Moving on, Bannister turns to executive privilege. He notes that there is an ongoing subpoena battle between Meadows and the Jan. 6 committee in federal district court, in which Meadows has raised similar executive privilege arguments. Why not wait until the district court decides in that case, Bannister asks.
In response, Wooten explains that, traditionally, grand jury witnesses raise issues of executive privilege on a question-by-question basis on the day of their scheduled testimony. Thus, if Meadows testifies before the special purpose grand jury, he would be able to raise issues of privilege with his counsel and Judge McBurney.
Bannister now pivots to the due process protections provided to witnesses who appear before the special purpose grand jury. He asks Wooten to confirm that witnesses before a special purpose grand jury are not permitted to have counsel present in the grand jury room during their testimony, and that potential targets have no right to cross-examine witnesses. Remaining even-keeled, Wooten responds that, as in traditional grand jury proceedings, counsel for witnesses do not enter the grand jury room; nor do putative targets of the investigation typically have rights to cross-examine witnesses.
Finally, after Bannister asks Wooten to confirm that the special purpose grand jury cannot issue indictments, he concludes cross-examination. Wooten, looking relieved, trots back to his seat in the gallery.
Judge Miller directs the parties to closing arguments. Wilkins briefly jumps up to say that he stands by Wooten’s testimony. Wilkins argues that Wooten sufficiently established the elements required for the statute: Meadows is a “material” and “necessary” witness, and compelling his testimony would not cause “undue hardship.”

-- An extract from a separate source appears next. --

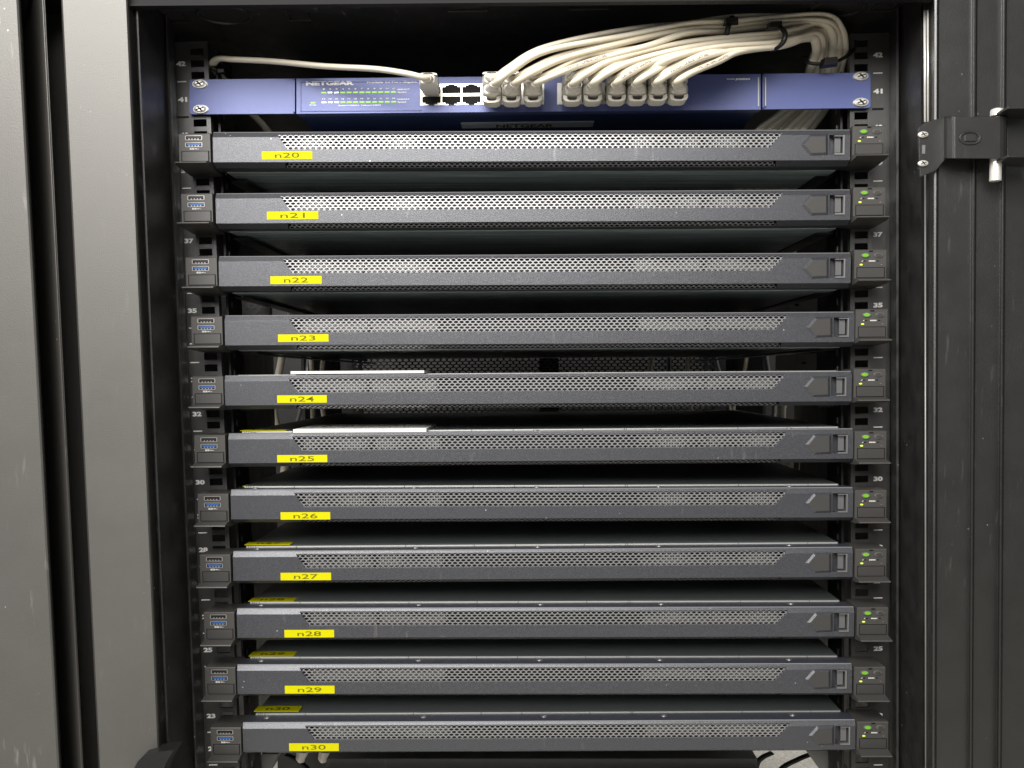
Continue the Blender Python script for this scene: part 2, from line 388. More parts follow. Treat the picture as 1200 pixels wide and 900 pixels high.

Then Bannister is up to summarize Meadows’s closing arguments. First, he says, the subpoena is moot because the material witness certificate issued by McBurney specified only that Meadows would be required to appear Sept. 27—and that date has since long passed.
Next, he reiterates that the special purpose grand jury is conducting a civil, not criminal, investigation. At this, Judge Miller interjects, noting that Judge McBurney has held that the investigation is indeed a criminal proceeding. “The question is, do I give full faith and credit to our sister states?” he asks.
In response, Bannister argues that Georgia’s special purpose grand jury investigation is the “antithesis” of the kind of grand jury envisioned by the South Carolina legislature when it enacted the Uniform Act to Compel the Attendance of Witnesses from Without the State. Georgia’s special purpose grand juries, he complains, offer fewer protections and privacy. As an example, he points to the fact that filings related to the work of the special purpose grand jury are generally available to the public even prior to indictment.
Finally, Bannister closes on executive privilege, suggesting that each area of inquiry covered by the subpoena would be protected by the privilege. “He can’t be a material witness, because he can’t offer any testimony,” Bannister claims. Reminding Judge Miller that Meadows’s executive privilege claims are currently pending in federal district court, Bannister suggests that the court should refrain from issuing an order in this matter until the district court renders a decision. “This court should be guided by what comes out of that federal decision in federal court,” he tells Miller.
But Miller has other ideas, and they don’t involve deferring to any federal court. He, rather, is prepared to issue an order. Right now. “I’m going to find that the witness is material and necessary to the investigation, and the state of Georgia is ensuring that it will not cause undue hardship on him,” he announces. In other words: Meadows must testify before the Fulton County special purpose grand jury.
And with that, Miller adjourns the hearing.